[Given request] Quote the data exactly, first line to the line containing "rd = build(fridge_door(FYM", with no pictures.

■ ■ ■ ■ ■ ■ ■

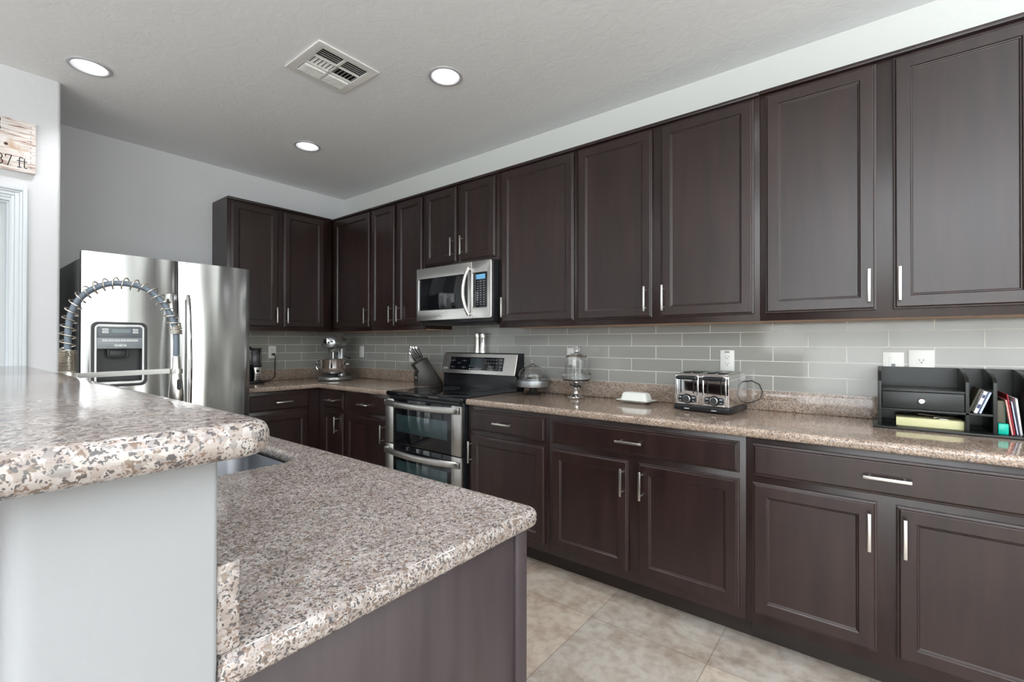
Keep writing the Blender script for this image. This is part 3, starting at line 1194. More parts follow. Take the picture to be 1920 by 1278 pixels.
DH = (-2.1145, -1.894, 1.028, 1.358)
ld = build(fridge_door(FY0, FYM - .003, DH), 'door', M_FRIDGE, t)
rd = build(fridge_door(FYM + .003, FY1), 'door', M_FRIDGE, t)


def fr_handle(y):
    m = MB()
    pts, rr_ = [], []
    for i in range(25):
        u = i / 24
        z = .62 + (1.575 - .62) * u
        x = .838 + .042 * math.sin(PI * u) ** .55
        pts.append((x, y, z))
        rr_.append(.0155 - .003 * abs(2 * u - 1))
    m.tube(pts, rr_, 14, flat=.72)
    for z in (.635, 1.56):
        m.box(.815, y - .011, z - .018, .848, y + .011, z + .018, .004)
    return m


build(fr_handle(-1.752), 'handle', M_CHROME, ld)
build(fr_handle(-1.660), 'handle', M_CHROME, rd)
# dispenser: outer gray ring, white ring, control panel, dark recess, paddle
disp = slab_bm([rrect(-2.137, 0.998, -1.872, 1.386, .034, 8), list(reversed(rrect(-2.122, 1.014, -1.888, 1.371, .026, 8)))], 0, .012, .003)
disp.transform(FACE_E(.818, 0, 0))
dp = build(disp, 'dispenser_frame', M_DARKGRAY, ld)
w = slab_bm([rrect(-2.122, 1.014, -1.888, 1.371, .026, 8), list(reversed(rrect(-2.112, 1.026, -1.897, 1.360, .016, 8)))], 0, .014, .003)
w.transform(FACE_E(.8185, 0, 0))
build(w, 'frame_ring', M_WHITEB, dp, 'light silver inner ring')
m = MB()
m.box(.760, DH[0] + .001, DH[2] + .001, .764, DH[1] - .001, 1.2255)
m.box(.764, DH[0] + .001, DH[2] + .001, .818, DH[0] + .004, 1.2255)
m.box(.764, DH[1] - .004, DH[2] + .001, .818, DH[1] - .001, 1.2255)
m.box(.764, DH[0] + .001, DH[2] + .001, .832, DH[1] - .001, DH[2] + .006)
build(m, 'recess', M_DARKGRAY, dp)
build(MB().box(.760, DH[0] + .0015, 1.292, .826, DH[1] - .0015, 1.3575, .002), 'display_panel', M_GRAYP, dp)
build(MB().box(.760, DH[0] + .0015, 1.2265, .829, DH[1] - .0015, 1.2915, .002), 'button_panel', M_GRAYL, dp)
m = MB()
m.box(.826, -2.043, 1.322, .8268, -1.955, 1.343)
build(m, 'display', M_LCD, dp)
m = MB()
for (ya, yb) in ((-2.087, -2.059), (-1.944, -1.918)):
    m.box(.826, ya, 1.335, .8268, yb, 1.3455)
    m.box(.826, ya, 1.3195, .8268, yb, 1.3305)
for i in range(6):
    m.box(.829, -2.087 + i * .0285, 1.270, .8298, -2.087 + i * .0285 + .0245, 1.281)
m.box(.829, -2.031, 1.2405, .8298, -1.976, 1.251)
build(m, 'button_labels', M_WHITEB, dp)
m = MB()
for (ya, yb) in ((-2.087, -2.059), (-1.944, -1.918)):
    m.box(.8268, ya + .004, 1.3390, .8272, yb - .004, 1.3415)
    m.box(.8268, ya + .004, 1.3235, .8272, yb - .004, 1.3260)
for i in range(6):
    m.box(.8298, -2.083 + i * .0285, 1.2740, .8302, -2.083 + i * .0285 + .0165, 1.2770)
m.box(.8298, -2.027, 1.2440, .8302, -2.008, 1.2475)
m.box(.8298, -2.000, 1.2440, .8302, -1.981, 1.2475)
build(m, 'label_print', M_GRAYP, dp)
bm = slab_bm([rrect(-2.062, 1.168, -1.958, 1.222, (.022, .022, .004, .004), 5), list(reversed(rrect(-2.052, 1.176, -1.968, 1.215, (.015, .015, .003, .003), 5)))], 0, .012, .003)
bm.transform(FACE_E(.800, 0, 0))
build(bm, 'paddle', M_BLACK, dp)
build(MB().box(.770, -2.055, 1.174, .803, -1.965, 1.218, .006), 'paddle_pad', M_DARKGRAY, dp)
# maker's badge on the right door
bm = slab_bm([rrect(-1.389, 1.690, -1.353, 1.705, .003, 3), list(reversed(rrect(-1.3865, 1.692, -1.3555, 1.703, .002, 3)))], 0, .0015, .0004)
bm.transform(FACE_E(.8195, 0, 0))
bg = build(bm, 'badge', M_CHROME, rd)
bm = text_bm('MAYTAG', .0085)
bm.transform(FACE_E(.8203, -1.371, 1.6975))
build(bm, 'lettering', M_DARKGRAY, bg)

# ------------------------------------------------------------------ microwave
t = thing('microwave', (2.0, -0.2, 1.41), 'stainless over-the-range microwave with a black window and curved handle', 'microwave')
X0, X1 = 1.6245, 2.3845
build(MB().box(X0 + .004, -.362, 1.412, X1 - .004, -.001, 1.8305, .003), 'body', M_BLACK, t)
FR = -.39
bm = slab_bm([rrect(X0, 1.431, 2.205, 1.8255, .004, 3), list(reversed(rrect(1.652, 1.508, 2.165, 1.746, .006, 3)))], 0, .028, .003)
bm.transform(FACE_S(0, FR + .028, 0))
dr = build(bm, 'door', M_STEEL, t)
build(MB().box(1.652, FR + .005, 1.508, 2.165, FR + .012, 1.746, .002), 'window', M_BLACKGLASS, dr)
bm = slab_bm([rrect(2.207, 1.431, X1, 1.8255, (.004, .012, .012, .004), 5), list(reversed(rrect(2.215, 1.508, 2.345, 1.746, .006, 3)))], 0, .028, .004)
bm.transform(FACE_S(0, FR + .028, 0))
build(bm, 'control_fascia', M_STEEL, t)
cpn = build(MB().box(2.165, FR + .0045, 1.508, 2.345, FR + .028, 1.746, .002), 'control_panel', M_BLACKGLASS, t)
build(MB().box(2.243, FR + .003, 1.700, 2.326, FR + .005, 1.733, .001), 'display', M_LCDB, cpn)
m = MB()
for r_ in range(11):
    for c_ in range(3):
        zz = 1.685 - r_ * .0158
        m.box(2.250 + c_ * .029, FR + .0036, zz - .002, 2.250 + c_ * .029 + (.012 if r_ % 3 else .015), FR + .0046, zz + .002)
build(m, 'keypad', M_GRAYL, cpn)
pts = []
for i in range(25):
    u = i / 24
    pts.append((2.185 - .020 * math.sin(PI * u), FR - .012 - .036 * math.sin(PI * u) ** .7, 1.458 + .325 * u))
m = MB().tube(pts, .0115, 12)
m.cyl((2.187, FR + .004, 1.466), (2.184, FR - .015, 1.466), .009).cyl((2.187, FR + .004, 1.775), (2.184, FR - .015, 1.775), .009)
build(m, 'handle', M_NICKEL, dr)
bm = text_bm('LG', .016)
bm.transform(FACE_S(1.905, FR - .0005, 1.468))
build(bm, 'lettering', M_WHITEB, dr)
m = MB()
m.prism([(-.355, 1.412), (-.06, 1.412), (-.06, 1.400), (-.33, 1.398)], 0, X0 + .03, X1 - .03)
build(m, 'underside_vent', M_DARKGRAY, t)

# ------------------------------------------------------------------ range
t = thing('double_oven_range', (2.0, -0.34, 0), 'stainless double-oven electric range with a black glass cooktop', 'range')
RX0, RX1 = 1.6185, 2.3805
build(MB().box(RX0 + .002, -.635, .02, RX1 - .002, -.012, .895, .003), 'body', M_BLACKENAMEL, t)
build(MB().box(RX0 + .03, -.60, 0, RX1 - .03, -.05, .02), 'feet', M_BLACK, t)
# cooktop with raised rim
bm = slab_bm([rrect(RX0 - .001, -.670, RX1 + .001, -.095, (.014, .014, .004, .004), 5)], .888, .918, .009)
ct = build(bm, 'cooktop', M_BLACKGLASS, t)
m = MB()
for (cx_, cy_, r_) in ((1.83, -.50, .11), (2.18, -.50, .085), (1.83, -.23, .075), (2.18, -.23, .10)):
    m.lathe([(r_ - .0012, .9181), (r_, .9181), (r_, .9184), (r_ - .0012, .9184)], (cx_, cy_, 0), 40, closed=True)
build(m, 'burner_rings', M_DARKGRAY, ct)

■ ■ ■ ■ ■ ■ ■

[Solved exercise]
Keep writing the Blender script for this image. This is part 3, starting at line 1194. More parts follow. Take the picture to be 1920 by 1278 pixels.
DH = (-2.1145, -1.894, 1.028, 1.358)
ld = build(fridge_door(FY0, FYM - .003, DH), 'door', M_FRIDGE, t)
rd = build(fridge_door(FYM + .003, FY1), 'door', M_FRIDGE, t)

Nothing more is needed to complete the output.